BIONEXT is a research and innovation project that fights for nature and biodiversity. This groundbreaking Horizon Europe project supports the currently ongoing IPBES Nexus and Transformative Change Assessments.
Biodiversity and nature’s benefit to people are key to human development and achieving the Sustainable Development Goals. The first assessment of the Intergovernmental Science-Policy Platform on Biodiversity and Ecosystem Services (IPBES) in 2019 documented how current trends of biodiversity loss and threaten life as we know it and called for transformative change.
Transformative change is needed to address the major challenges to nature and humankind, such as biodiversity loss, climate change, and social injustice. Transformative changes are fundamental shifts in the way we think, act, and organise our society. A change is only transformative if it shakes up ecological, technological, and socio-economic systems. While the need for transformative change is clear, less is known about what these changes entail and how they might be triggered.

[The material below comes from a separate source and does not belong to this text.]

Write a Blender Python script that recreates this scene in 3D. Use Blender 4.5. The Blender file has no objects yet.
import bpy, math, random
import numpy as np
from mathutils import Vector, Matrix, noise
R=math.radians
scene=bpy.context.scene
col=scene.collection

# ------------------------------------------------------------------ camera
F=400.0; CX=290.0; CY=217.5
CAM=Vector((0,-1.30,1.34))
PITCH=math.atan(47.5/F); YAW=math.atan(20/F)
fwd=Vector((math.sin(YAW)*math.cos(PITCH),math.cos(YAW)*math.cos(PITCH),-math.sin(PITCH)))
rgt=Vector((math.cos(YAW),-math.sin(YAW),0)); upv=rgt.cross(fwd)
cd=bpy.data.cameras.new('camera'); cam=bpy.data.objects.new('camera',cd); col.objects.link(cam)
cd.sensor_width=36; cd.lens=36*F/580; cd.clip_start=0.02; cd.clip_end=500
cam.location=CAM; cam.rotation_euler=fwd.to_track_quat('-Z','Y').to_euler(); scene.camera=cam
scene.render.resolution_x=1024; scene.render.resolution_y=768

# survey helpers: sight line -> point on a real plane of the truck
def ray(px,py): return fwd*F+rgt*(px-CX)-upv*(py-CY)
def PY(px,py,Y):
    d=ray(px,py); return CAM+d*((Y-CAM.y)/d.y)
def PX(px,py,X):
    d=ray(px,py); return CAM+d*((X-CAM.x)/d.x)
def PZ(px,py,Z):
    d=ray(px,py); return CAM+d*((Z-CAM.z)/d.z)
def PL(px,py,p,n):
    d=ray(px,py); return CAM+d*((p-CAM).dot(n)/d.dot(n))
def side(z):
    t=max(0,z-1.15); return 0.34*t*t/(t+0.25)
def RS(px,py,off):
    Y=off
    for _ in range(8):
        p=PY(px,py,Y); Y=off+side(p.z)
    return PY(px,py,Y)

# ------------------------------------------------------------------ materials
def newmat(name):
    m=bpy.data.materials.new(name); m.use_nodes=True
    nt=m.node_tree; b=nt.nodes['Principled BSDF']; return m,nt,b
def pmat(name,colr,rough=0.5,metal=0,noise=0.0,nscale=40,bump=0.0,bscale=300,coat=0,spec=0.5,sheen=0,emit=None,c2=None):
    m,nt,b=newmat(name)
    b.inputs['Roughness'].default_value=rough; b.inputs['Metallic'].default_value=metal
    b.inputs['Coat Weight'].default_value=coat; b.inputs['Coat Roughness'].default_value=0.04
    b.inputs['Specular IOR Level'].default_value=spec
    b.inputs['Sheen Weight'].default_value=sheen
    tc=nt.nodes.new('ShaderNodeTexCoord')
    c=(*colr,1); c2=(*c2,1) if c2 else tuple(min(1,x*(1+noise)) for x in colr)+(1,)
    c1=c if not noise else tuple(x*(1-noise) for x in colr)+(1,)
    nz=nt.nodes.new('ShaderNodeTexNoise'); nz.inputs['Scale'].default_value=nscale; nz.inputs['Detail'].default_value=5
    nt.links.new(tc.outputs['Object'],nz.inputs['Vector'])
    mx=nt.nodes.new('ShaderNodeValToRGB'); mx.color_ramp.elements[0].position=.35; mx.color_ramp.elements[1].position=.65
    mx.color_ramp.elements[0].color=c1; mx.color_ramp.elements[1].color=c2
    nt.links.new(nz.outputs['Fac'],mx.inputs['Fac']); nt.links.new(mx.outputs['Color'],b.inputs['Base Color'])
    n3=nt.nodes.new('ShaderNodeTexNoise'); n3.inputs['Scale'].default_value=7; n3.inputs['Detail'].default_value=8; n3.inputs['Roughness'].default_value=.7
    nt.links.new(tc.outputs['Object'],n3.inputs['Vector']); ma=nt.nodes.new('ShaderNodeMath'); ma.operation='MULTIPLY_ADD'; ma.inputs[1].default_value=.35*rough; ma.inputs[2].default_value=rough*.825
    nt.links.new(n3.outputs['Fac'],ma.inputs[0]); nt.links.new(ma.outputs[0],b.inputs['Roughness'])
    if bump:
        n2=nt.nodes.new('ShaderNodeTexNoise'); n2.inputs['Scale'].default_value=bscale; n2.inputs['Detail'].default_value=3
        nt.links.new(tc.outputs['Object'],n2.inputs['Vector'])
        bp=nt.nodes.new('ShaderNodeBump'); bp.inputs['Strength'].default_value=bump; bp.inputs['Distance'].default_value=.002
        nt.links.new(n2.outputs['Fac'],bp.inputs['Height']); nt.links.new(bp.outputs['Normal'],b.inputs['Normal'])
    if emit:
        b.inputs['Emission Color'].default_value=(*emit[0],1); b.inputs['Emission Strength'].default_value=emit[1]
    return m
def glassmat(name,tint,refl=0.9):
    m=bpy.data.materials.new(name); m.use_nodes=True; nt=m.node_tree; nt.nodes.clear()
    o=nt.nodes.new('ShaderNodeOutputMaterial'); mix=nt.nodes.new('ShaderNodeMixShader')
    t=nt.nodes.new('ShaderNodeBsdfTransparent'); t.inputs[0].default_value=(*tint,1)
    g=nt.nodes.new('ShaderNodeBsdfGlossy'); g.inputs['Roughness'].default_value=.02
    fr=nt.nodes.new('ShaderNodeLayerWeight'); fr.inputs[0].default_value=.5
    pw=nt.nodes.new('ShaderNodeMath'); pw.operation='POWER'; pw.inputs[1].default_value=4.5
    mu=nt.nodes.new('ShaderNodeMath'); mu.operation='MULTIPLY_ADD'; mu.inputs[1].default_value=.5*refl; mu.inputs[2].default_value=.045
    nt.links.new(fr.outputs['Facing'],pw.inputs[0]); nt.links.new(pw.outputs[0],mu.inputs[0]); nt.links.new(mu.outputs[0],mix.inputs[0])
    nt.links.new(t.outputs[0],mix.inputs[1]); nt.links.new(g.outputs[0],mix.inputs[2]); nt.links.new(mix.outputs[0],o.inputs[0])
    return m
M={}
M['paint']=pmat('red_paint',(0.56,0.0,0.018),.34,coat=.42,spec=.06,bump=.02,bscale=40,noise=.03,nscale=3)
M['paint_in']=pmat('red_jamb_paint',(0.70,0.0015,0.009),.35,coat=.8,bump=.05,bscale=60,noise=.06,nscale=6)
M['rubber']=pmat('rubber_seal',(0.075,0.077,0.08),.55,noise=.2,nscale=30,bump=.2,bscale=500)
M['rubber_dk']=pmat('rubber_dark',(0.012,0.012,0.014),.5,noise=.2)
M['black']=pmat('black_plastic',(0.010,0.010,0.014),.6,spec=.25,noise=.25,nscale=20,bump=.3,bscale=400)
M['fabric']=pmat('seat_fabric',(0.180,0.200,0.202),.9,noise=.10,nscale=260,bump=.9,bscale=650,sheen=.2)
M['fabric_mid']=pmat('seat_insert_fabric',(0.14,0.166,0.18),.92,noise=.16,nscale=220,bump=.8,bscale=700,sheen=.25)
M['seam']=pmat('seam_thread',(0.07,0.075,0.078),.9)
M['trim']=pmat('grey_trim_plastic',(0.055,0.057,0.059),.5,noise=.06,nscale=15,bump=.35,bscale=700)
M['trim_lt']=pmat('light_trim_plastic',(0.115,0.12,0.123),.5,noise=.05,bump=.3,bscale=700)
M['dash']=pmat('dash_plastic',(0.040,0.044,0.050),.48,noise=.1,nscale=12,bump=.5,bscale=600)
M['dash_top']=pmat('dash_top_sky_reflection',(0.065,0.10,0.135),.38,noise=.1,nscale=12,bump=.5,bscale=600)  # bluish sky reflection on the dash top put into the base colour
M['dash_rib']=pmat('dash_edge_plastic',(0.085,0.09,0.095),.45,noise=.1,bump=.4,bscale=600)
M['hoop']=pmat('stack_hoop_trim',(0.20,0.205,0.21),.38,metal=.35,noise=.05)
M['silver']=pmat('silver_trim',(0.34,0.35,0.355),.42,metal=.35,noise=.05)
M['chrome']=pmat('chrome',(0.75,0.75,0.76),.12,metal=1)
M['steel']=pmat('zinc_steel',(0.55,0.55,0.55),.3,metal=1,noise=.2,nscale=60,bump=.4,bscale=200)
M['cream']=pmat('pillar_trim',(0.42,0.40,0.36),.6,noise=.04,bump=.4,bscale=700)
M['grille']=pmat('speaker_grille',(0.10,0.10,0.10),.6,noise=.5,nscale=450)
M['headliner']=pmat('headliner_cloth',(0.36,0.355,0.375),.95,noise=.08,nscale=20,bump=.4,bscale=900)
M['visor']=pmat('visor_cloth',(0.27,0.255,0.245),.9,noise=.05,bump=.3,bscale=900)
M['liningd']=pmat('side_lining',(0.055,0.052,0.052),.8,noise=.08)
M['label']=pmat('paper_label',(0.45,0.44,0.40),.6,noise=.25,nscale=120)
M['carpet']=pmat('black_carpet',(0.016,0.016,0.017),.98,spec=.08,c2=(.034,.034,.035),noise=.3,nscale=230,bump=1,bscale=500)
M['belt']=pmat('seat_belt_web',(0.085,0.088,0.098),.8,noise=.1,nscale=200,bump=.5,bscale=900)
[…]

The BIONEXT project answers IPBES’s call for transformative change, by running parallel to and complementing the ongoing IPBES assessments. It will research the links and interdependencies between biodiversity, water, food, energy, transport, climate, and health; and explore how transformative change towards sustainability can be triggered.
In BIONEXT’s work package 2 entitled ‘Triggering Transformative Change’, DRIFT aims to find what that change is and how we can set it in motion. We do so in in three ways. First, we set out to create a better understanding of justice and transformative change in the biodiversity nexus. We do this by exploring how it is understood by the diverse research communities connected to the biodiversity nexus.
Second, we explore tangible options to enable just transformative change across policy, private sector, and civil society. This will result in a conceptual framework that we will use to identify practical options for change. The conceptual framework allows us to evaluate what enables or constrains positive systemic transformations across policy, private sector, and civil society.
Third, engagement and co-creation is essential for making these insights from research actionable. Together with diverse, relevant stakeholders, WP2 is co-creating transition pathways for key biodiversity nexus interlinkages, developing policy lessons and action points to better acknowledge multidimensional aspects of justice in transformative change.